--- SUPPLIED INFORMATION ---
_ _ _
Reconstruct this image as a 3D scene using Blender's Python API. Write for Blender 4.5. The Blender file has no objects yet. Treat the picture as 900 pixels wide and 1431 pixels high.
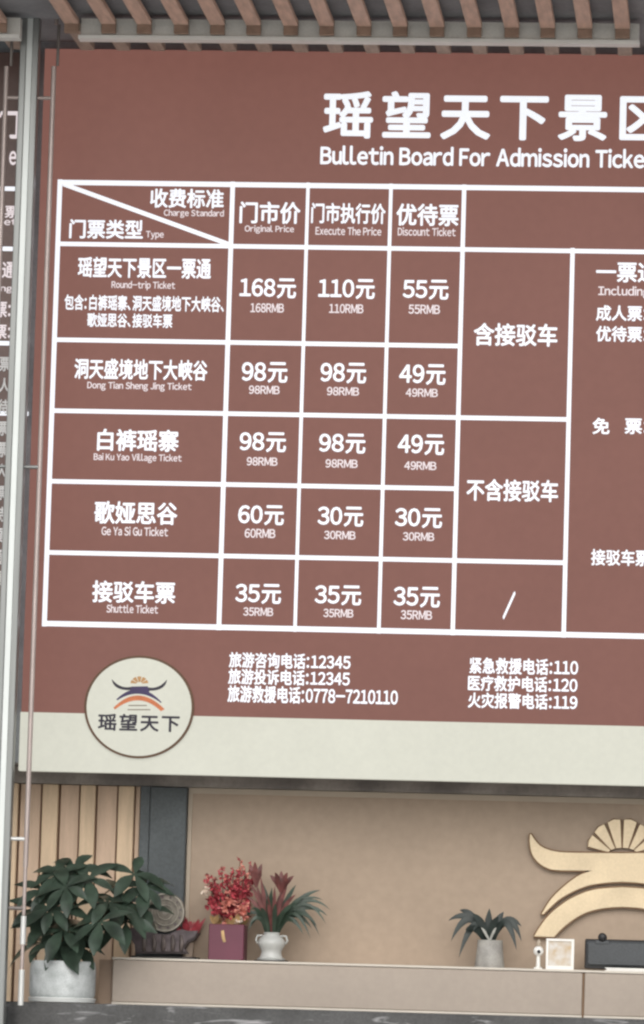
import bpy, math, random
from mathutils import Vector, Matrix
from mathutils.geometry import tessellate_polygon
random.seed(7)
C = bpy.context.scene.collection
SC = bpy.context.scene

# ------------------------------------------------------------------ camera
GZ = 4.42                                   # lifts the whole set so that the ground is z = 0
CAM = Vector((2.4587, -26.8131, -2.9184 + GZ))
RT = Vector((0.995688, 0.088162, 0.028845))
UP = Vector((-0.019057, -0.109910, 0.993759))
FW = Vector((-0.090782, 0.990024, 0.107756))
F, CX, CY = 6500.0, 450.0, 715.5
cd = bpy.data.cameras.new('camera')
cam = bpy.data.objects.new('camera', cd); C.objects.link(cam)
M = Matrix((RT, UP, -FW)).transposed().to_4x4(); M.translation = CAM
cam.matrix_world = M
cd.sensor_fit = 'VERTICAL'; cd.sensor_height = 36; cd.lens = F / 1431.0 * 36
cd.clip_start = 0.5; cd.clip_end = 2000
SC.camera = cam

# ------------------------------------------------------------------ light
SUN_EL, SUN_AZ = math.radians(30), math.radians(-12)      # azimuth off the camera's back, towards the left
w = bpy.data.worlds.new('World'); SC.world = w; w.use_nodes = True
nt = w.node_tree
sky = nt.nodes.new('ShaderNodeTexSky'); sky.sky_type = 'NISHITA'; sky.sun_disc = False
sky.sun_elevation = SUN_EL; sky.sun_rotation = math.pi + SUN_AZ
sky.dust_density = 3.0
hs = nt.nodes.new('ShaderNodeHueSaturation'); hs.inputs['Saturation'].default_value = 0.22
nt.links.new(sky.outputs[0], hs.inputs['Color'])
nt.links.new(hs.outputs[0], nt.nodes['Background'].inputs['Color'])
nt.nodes['Background'].inputs['Strength'].default_value = 0.15
sl = bpy.data.lights.new('sun', 'SUN'); sl.energy = 1.75; sl.angle = math.radians(65); sl.color = (1, .97, .93)
sun = bpy.data.objects.new('sun', sl); C.objects.link(sun)
dirv = Vector((math.sin(SUN_AZ) * math.cos(SUN_EL), -math.cos(SUN_AZ) * math.cos(SUN_EL), math.sin(SUN_EL)))
sun.location = dirv * 40
sun.rotation_euler = dirv.to_track_quat('Z', 'Y').to_euler()
SC.view_settings.view_transform = 'Standard'; SC.view_settings.look = 'None'
SC.view_settings.gamma = 1; SC.view_settings.use_curve_mapping = False
SC.view_settings.exposure = -0.3
SC.cycles.filter_width = 2.4
SC.cycles.max_bounces = 6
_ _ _
--- GIVEN PROBLEM ---
Leave out any pictures, please, and quote only the lines from the top of the data through the line that contains "SC.camera = cam".

--- RESULT BELOW ---
Reconstruct this image as a 3D scene using Blender's Python API. Write for Blender 4.5. The Blender file has no objects yet. Treat the picture as 900 pixels wide and 1431 pixels high.
import bpy, math, random
from mathutils import Vector, Matrix
from mathutils.geometry import tessellate_polygon
random.seed(7)
C = bpy.context.scene.collection
SC = bpy.context.scene

# ------------------------------------------------------------------ camera
GZ = 4.42                                   # lifts the whole set so that the ground is z = 0
CAM = Vector((2.4587, -26.8131, -2.9184 + GZ))
RT = Vector((0.995688, 0.088162, 0.028845))
UP = Vector((-0.019057, -0.109910, 0.993759))
FW = Vector((-0.090782, 0.990024, 0.107756))
F, CX, CY = 6500.0, 450.0, 715.5
cd = bpy.data.cameras.new('camera')
cam = bpy.data.objects.new('camera', cd); C.objects.link(cam)
M = Matrix((RT, UP, -FW)).transposed().to_4x4(); M.translation = CAM
cam.matrix_world = M
cd.sensor_fit = 'VERTICAL'; cd.sensor_height = 36; cd.lens = F / 1431.0 * 36
cd.clip_start = 0.5; cd.clip_end = 2000
SC.camera = cam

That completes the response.